Aim of the task: Print the listing below from its opening line through the line holding "ic.build('screen_icon', 'screen_violet', con)", both ends included.

Dataset excerpt:
-=-=-=-=-
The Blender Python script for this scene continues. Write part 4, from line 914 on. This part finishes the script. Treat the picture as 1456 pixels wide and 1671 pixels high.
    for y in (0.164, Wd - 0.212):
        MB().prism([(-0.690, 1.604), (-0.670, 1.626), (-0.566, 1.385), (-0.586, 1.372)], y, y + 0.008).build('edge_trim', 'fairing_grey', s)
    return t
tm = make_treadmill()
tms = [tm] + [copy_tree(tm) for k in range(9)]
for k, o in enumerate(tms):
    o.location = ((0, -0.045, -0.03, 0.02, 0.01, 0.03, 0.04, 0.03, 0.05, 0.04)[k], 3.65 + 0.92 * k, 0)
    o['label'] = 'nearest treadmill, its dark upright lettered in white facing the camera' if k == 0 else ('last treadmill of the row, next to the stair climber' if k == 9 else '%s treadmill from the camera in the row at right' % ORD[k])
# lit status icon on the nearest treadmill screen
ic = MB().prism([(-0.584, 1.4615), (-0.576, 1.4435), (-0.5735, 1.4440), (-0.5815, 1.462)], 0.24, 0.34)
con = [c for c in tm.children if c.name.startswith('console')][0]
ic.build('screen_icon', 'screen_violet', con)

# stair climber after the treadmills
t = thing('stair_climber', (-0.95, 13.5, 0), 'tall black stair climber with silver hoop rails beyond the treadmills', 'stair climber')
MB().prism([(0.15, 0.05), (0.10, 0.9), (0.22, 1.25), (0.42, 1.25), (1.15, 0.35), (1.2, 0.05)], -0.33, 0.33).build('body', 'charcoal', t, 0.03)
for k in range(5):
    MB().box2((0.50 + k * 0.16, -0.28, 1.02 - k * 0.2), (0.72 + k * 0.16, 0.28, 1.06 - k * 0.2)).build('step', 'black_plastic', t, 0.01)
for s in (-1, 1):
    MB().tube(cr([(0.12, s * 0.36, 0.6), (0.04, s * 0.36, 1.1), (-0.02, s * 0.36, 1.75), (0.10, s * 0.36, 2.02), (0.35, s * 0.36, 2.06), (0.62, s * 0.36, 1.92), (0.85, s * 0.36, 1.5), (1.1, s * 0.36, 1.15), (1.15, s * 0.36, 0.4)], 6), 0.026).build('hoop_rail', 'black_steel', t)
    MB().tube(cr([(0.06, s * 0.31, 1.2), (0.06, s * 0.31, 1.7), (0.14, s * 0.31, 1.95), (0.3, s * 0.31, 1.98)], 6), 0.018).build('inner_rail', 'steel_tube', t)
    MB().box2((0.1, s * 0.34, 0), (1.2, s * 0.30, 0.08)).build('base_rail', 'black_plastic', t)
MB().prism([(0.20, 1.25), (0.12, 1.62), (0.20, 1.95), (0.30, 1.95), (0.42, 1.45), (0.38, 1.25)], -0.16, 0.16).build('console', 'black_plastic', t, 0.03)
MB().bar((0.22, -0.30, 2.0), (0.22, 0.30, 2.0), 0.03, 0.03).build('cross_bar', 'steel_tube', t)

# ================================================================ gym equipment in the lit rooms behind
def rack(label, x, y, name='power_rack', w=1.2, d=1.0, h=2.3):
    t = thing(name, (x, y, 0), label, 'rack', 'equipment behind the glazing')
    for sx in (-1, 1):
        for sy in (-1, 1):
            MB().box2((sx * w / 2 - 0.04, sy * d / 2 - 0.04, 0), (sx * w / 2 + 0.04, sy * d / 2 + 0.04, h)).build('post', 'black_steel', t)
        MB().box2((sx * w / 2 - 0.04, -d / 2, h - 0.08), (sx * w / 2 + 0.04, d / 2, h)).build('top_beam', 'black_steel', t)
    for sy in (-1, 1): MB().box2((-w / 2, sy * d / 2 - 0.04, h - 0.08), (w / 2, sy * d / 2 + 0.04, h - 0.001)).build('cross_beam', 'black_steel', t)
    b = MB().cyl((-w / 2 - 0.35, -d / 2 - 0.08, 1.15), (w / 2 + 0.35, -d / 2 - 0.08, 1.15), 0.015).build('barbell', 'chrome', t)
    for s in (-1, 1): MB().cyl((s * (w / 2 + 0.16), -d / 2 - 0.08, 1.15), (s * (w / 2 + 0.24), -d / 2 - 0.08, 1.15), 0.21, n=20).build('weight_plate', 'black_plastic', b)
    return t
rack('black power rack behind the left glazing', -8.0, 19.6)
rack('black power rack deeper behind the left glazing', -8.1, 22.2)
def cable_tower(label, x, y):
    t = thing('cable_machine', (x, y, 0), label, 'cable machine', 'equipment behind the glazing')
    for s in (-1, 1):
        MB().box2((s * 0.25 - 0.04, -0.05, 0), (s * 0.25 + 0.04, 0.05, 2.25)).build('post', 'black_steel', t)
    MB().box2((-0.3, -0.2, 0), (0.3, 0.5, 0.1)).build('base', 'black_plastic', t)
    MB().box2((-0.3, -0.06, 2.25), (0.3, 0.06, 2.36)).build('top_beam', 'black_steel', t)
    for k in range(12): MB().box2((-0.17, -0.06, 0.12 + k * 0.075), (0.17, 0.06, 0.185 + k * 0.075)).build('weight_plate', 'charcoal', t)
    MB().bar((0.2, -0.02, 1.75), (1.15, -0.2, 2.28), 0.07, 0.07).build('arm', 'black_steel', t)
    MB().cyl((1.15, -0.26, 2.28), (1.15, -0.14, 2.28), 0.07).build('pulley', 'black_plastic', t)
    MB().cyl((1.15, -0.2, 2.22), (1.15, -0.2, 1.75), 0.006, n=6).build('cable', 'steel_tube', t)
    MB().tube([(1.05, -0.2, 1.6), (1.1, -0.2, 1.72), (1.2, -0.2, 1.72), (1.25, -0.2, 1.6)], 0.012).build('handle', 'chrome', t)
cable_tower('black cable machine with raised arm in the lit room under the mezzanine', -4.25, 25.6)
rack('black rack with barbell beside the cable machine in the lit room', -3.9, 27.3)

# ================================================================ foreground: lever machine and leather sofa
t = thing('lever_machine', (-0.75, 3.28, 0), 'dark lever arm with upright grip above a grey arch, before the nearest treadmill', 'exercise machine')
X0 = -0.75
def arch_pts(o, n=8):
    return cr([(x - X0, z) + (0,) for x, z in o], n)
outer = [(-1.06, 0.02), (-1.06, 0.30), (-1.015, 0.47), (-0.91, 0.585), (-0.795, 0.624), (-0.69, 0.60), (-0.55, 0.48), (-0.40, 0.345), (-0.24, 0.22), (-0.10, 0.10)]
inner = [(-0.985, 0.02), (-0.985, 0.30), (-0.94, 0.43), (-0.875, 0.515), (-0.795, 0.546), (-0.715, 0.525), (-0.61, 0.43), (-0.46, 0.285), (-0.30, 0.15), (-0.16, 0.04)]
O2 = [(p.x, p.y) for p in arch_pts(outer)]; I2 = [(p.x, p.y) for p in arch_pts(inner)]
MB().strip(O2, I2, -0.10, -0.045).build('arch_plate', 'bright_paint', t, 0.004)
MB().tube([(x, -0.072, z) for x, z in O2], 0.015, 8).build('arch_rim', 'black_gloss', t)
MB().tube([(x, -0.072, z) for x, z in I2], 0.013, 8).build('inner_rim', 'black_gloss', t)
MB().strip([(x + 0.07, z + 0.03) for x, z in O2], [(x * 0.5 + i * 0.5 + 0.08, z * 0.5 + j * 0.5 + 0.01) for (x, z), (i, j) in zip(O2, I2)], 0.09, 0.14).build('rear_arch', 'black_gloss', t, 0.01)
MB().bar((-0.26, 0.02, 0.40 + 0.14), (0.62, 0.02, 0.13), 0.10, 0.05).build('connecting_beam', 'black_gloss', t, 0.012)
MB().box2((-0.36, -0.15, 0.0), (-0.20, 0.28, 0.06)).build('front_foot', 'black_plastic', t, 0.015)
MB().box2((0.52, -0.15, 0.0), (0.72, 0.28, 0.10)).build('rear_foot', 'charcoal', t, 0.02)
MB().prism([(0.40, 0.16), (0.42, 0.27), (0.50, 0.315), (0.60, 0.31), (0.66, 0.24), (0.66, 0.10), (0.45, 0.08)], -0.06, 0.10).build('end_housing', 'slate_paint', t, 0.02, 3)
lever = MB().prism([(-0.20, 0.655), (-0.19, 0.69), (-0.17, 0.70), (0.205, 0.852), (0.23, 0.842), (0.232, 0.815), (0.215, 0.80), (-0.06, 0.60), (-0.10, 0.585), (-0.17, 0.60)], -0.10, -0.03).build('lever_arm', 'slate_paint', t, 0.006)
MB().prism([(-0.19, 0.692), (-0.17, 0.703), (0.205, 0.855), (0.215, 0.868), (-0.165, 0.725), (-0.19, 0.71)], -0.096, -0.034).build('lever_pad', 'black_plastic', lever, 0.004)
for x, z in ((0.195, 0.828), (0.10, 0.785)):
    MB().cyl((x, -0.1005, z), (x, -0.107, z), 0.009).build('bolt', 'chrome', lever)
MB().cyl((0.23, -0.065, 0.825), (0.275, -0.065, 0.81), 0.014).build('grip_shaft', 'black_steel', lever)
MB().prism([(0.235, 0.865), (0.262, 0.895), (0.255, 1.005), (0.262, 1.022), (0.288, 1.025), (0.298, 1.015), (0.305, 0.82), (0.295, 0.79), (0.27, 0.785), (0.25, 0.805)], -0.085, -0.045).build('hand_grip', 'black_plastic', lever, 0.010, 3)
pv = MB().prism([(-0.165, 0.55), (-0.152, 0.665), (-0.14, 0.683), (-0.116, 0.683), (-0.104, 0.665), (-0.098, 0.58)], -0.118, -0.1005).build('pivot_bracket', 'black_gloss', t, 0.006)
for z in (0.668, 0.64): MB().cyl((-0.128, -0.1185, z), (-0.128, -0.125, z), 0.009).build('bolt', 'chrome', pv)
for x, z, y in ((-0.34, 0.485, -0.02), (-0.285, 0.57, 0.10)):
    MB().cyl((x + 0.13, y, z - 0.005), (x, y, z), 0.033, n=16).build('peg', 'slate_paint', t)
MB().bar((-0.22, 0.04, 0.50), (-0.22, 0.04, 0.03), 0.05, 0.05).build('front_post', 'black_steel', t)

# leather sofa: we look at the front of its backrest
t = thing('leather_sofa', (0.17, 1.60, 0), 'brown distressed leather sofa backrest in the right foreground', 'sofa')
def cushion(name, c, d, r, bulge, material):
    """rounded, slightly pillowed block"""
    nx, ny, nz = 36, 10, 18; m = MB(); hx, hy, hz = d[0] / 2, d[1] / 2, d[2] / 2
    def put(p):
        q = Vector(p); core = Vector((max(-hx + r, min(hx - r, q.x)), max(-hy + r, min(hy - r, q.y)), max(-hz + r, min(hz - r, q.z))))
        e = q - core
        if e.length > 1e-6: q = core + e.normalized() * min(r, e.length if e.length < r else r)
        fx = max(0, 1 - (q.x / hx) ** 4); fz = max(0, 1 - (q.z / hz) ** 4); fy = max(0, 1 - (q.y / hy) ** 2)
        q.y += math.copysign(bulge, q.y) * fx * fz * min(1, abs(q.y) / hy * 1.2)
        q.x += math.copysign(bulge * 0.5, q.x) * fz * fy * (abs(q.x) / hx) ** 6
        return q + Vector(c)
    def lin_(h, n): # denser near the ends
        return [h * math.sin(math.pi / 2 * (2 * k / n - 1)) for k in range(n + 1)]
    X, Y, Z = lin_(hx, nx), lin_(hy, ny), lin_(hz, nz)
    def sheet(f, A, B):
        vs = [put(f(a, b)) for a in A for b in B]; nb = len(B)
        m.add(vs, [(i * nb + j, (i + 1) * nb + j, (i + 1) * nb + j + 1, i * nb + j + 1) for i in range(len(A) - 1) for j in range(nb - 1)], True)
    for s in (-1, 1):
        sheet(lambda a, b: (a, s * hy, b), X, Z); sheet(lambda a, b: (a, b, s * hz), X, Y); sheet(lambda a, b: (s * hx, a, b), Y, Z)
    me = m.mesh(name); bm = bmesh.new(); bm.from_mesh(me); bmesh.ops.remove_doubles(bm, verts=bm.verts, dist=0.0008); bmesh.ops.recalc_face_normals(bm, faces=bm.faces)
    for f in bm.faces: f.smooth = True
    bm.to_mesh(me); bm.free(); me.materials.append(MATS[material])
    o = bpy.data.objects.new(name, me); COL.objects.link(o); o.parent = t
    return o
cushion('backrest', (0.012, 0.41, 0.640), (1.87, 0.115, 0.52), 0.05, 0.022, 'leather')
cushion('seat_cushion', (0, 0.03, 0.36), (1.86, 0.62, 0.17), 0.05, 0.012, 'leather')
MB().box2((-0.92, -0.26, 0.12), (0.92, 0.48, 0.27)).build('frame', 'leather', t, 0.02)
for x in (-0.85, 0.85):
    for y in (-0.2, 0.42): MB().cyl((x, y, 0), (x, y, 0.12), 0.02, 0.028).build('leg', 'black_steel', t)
-=-=-=-=-
Answer to this task:
The Blender Python script for this scene continues. Write part 4, from line 914 on. This part finishes the script. Treat the picture as 1456 pixels wide and 1671 pixels high.
    for y in (0.164, Wd - 0.212):
        MB().prism([(-0.690, 1.604), (-0.670, 1.626), (-0.566, 1.385), (-0.586, 1.372)], y, y + 0.008).build('edge_trim', 'fairing_grey', s)
    return t
tm = make_treadmill()
tms = [tm] + [copy_tree(tm) for k in range(9)]
for k, o in enumerate(tms):
    o.location = ((0, -0.045, -0.03, 0.02, 0.01, 0.03, 0.04, 0.03, 0.05, 0.04)[k], 3.65 + 0.92 * k, 0)
    o['label'] = 'nearest treadmill, its dark upright lettered in white facing the camera' if k == 0 else ('last treadmill of the row, next to the stair climber' if k == 9 else '%s treadmill from the camera in the row at right' % ORD[k])
# lit status icon on the nearest treadmill screen
ic = MB().prism([(-0.584, 1.4615), (-0.576, 1.4435), (-0.5735, 1.4440), (-0.5815, 1.462)], 0.24, 0.34)
con = [c for c in tm.children if c.name.startswith('console')][0]
ic.build('screen_icon', 'screen_violet', con)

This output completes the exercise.